◆ Data provided ◆
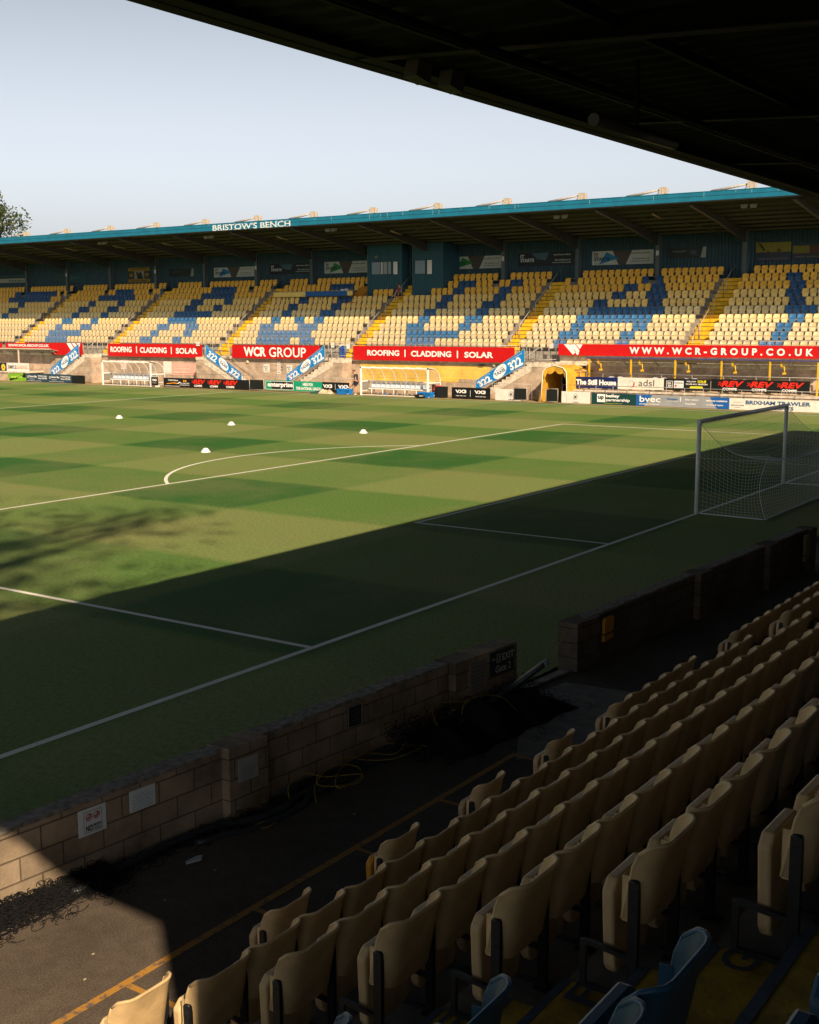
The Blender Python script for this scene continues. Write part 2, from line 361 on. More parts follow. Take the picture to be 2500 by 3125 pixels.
def worn_paint(name, col, hole, thr=.42, sc=26):
    """line paint with bare specks where the surface below shows"""
    m = bpy.data.materials.new(name); m.use_nodes = True; n = m.node_tree; b = n.nodes['Principled BSDF']; b.inputs['Roughness'].default_value = .85
    g = n.nodes.new('ShaderNodeNewGeometry'); t = n.nodes.new('ShaderNodeTexNoise'); t.inputs['Scale'].default_value = sc; t.inputs['Detail'].default_value = 6; t.inputs['Roughness'].default_value = .7
    n.links.new(g.outputs['Position'], t.inputs[0])
    mr = n.nodes.new('ShaderNodeMapRange'); mr.inputs[1].default_value = thr-.06; mr.inputs[2].default_value = thr+.06; n.links.new(t.outputs[0], mr.inputs[0])
    mx = n.nodes.new('ShaderNodeMix'); mx.data_type = 'RGBA'; mx.inputs[6].default_value = hole; mx.inputs[7].default_value = col
    n.links.new(mr.outputs[0], mx.inputs[0]); n.links.new(mx.outputs[2], b.inputs['Base Color']); return m
M_LINE = worn_paint('pitch_line_paint', (.80,.78,.70,1), (.3,.34,.2,1), .37)
M_YLINE = worn_paint('worn_yellow_line_paint', (.42,.20,.03,1), (.12,.095,.075,1), .43, 14)

# ---------------------------------------------------------------- ground, pitch, concourse
struct('ground', MB().box((-400, -400, -.4), (500, 500, -.06)), mat('distant_earth', (.09,.10,.045,1), .95, noise=.3, nscale=.05))
pit = MB()
nx, ny = 40, 50
struct('pitch', MB().grid(lambda u, v: (-60+97.2*u, -3.75+170*v, 0), nx, ny, sm=False), M_GRASS)
def strip(mb, a, b, w, z=.004):
    a = Vector(a); b = Vector(b); d = (b-a).normalized(); s_ = Vector((-d.y, d.x))*w/2
    mb.face([(a.x-s_.x, a.y-s_.y, z), (b.x-s_.x, b.y-s_.y, z), (b.x+s_.x, b.y+s_.y, z), (a.x+s_.x, a.y+s_.y, z)])
TX = 32.6
ln = MB()
strip(ln, (-33, 0), (TX, 0), .12)
l2 = MB(); strip(l2, (TX, 0), (TX, 101.6), .10, .0045)
for sx in (-20.16, 20.16): strip(l2, (sx, .06), (sx, 16.44), .12, .0045)
for sx in (-9.16, 9.16): strip(l2, (sx, .06), (sx, 5.44), .12, .0045)
strip(ln, (-20.22, 16.5), (20.22, 16.5), .11); strip(ln, (-9.22, 5.5), (9.22, 5.5), .11); strip(ln, (-33, 50.8), (TX, 50.8), .11)
arc = []
for i in range(41):
    t = math.pi/2+(i/40-.5)*2*math.radians(53.05); arc.append((math.cos(t), math.sin(t)))
for i in range(40):
    (c0, s0), (c1, s1) = arc[i], arc[i+1]
    l2.face([(c0*9.09, 11+s0*9.09, .0052), (c1*9.09, 11+s1*9.09, .0052), (c1*9.21, 11+s1*9.21, .0052), (c0*9.21, 11+s0*9.21, .0052)])
for i in range(48):
    a, b = 2*math.pi*i/48, 2*math.pi*(i+1)/48
    l2.face([(math.cos(a)*9.09, 50.8+math.sin(a)*9.09, .0052), (math.cos(b)*9.09, 50.8+math.sin(b)*9.09, .0052), (math.cos(b)*9.21, 50.8+math.sin(b)*9.21, .0052), (math.cos(a)*9.21, 50.8+math.sin(a)*9.21, .0052)])
for f, mi, sm in zip(l2.f, l2.mi, l2.sm):
    ln.face([l2.v[i] for i in f])
struct('pitch_lines', ln, M_LINE)
# wall line: front face Y as a function of X
WY = lambda X: -3.93-.078*(X+20.65)
cc = MB(); cc.prism([(-60, WY(-60)+.10, -.05), (-60, -15, -.05), (60, -15, -.05), (60, WY(60)+.10, -.05)], (0, 0, .062))
struct('concourse', cc, M_ASPH)
cp = MB(); cp.prism([(-22.7, -5.2, .0125), (-22.1, -6.0, .0125), (-19.4, -6.0, .0125), (-19.6, -4.25, .0125), (-20.6, -4.1, .0125)], (0, 0, .004))
struct('pavement_patch', cp, mat('pale_tarmac', (.20,.175,.15,1), .9, noise=.25, nscale=5, bump=.5))
yl = MB()
def gline(a, b, w, z): strip(yl, a, b, w, z)
gline((-34, -5.1), (-22.55, -5.1), .075, .0165)
for xx in (-28.75, -27.25, -25.75, -24.25, -22.6): gline((xx, -5.14), (xx, -5.95), .06, .0175)
struct('concourse_markings', yl, M_YLINE)
# kerb in the gate gap between the two walls
kb = MB(); kb.prism([(-20.6, WY(-20.6)+.12, .012), (-20.6, WY(-20.6)-.02, .012), (-19.1, WY(-19.1)-.02, .012), (-19.1, WY(-19.1)+.12, .012)], (0, 0, .03)); struct('kerb', kb, M_CONC)

# ---------------------------------------------------------------- near perimeter walls
def near_wall(label, xa, xb, za, zb, pillars, bm_=None):
    bm_ = bm_ or M_BLOCK_NEAR
    t = thing('perimeter_wall', label, 'wall', (xa, WY(xa), 0))
    b = MB(); N = max(2, int((xb-xa)/2)); TH = .2
    b.hexa([(xa, WY(xa), 0), (xb, WY(xb), 0), (xb, WY(xb)+TH, 0), (xa, WY(xa)+TH, 0)], [(xa, WY(xa), za-.03), (xb, WY(xb), zb-.03), (xb, WY(xb)+TH, zb-.03), (xa, WY(xa)+TH, za-.03)])
    b.build('blockwork', bm_, t)
    c = MB(); n_ = int((xb-xa)*6)
    random.seed(3)
    jt = [[random.uniform(-.008, .008) for _ in range(3)] for _ in range(n_+1)]
    def zt(x): return za+(zb-za)*(x-xa)/(xb-xa)
    for i in range(n_):
        x0 = xa+(xb-xa)*i/n_; x1 = xa+(xb-xa)*(i+1)/n_; j0, j1 = jt[i], jt[i+1]
        c.hexa([(x0, WY(x0)-.012+j0[0], zt(x0)-.03), (x1, WY(x1)-.012+j1[0], zt(x1)-.03), (x1, WY(x1)+TH+.01, zt(x1)-.03), (x0, WY(x0)+TH+.01, zt(x0)-.03)],
               [(x0, WY(x0)-.004+j0[0], zt(x0)+j0[1]), (x1, WY(x1)-.004+j1[0], zt(x1)+j1[1]), (x1, WY(x1)+TH, zt(x1)+j1[2]), (x0, WY(x0)+TH, zt(x0)+j0[2])])
    c.build('coping', mat('rough_coping', (.20,.175,.15,1), .95, noise=.4, nscale=14, bump=.8), t)
    for (p0, p1) in pillars:
        b = MB(); z = zt(p0)+.012
        b.hexa([(p0, WY(p0)-.11, 0), (p1, WY(p1)-.11, 0), (p1, WY(p1)+TH+.012, 0), (p0, WY(p0)+TH+.012, 0)], [(p0, WY(p0)-.11, z), (p1, WY(p1)-.11, z), (p1, WY(p1)+TH+.012, z), (p0, WY(p0)+TH+.012, z)])
        b.build('pillar', bm_, t)
    return t
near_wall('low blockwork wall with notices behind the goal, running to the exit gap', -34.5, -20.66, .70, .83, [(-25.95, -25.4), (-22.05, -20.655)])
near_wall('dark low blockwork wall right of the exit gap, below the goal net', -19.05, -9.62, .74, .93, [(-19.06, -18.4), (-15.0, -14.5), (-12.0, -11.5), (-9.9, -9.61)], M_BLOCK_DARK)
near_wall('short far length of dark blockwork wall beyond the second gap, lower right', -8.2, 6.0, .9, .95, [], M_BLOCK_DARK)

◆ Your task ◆
Set out every line from the material that contains the string "with".

◆ Result of this exercise ◆
    """line paint with bare specks where the surface below shows"""
near_wall('low blockwork wall with notices behind the goal, running to the exit gap', -34.5, -20.66, .70, .83, [(-25.95, -25.4), (-22.05, -20.655)])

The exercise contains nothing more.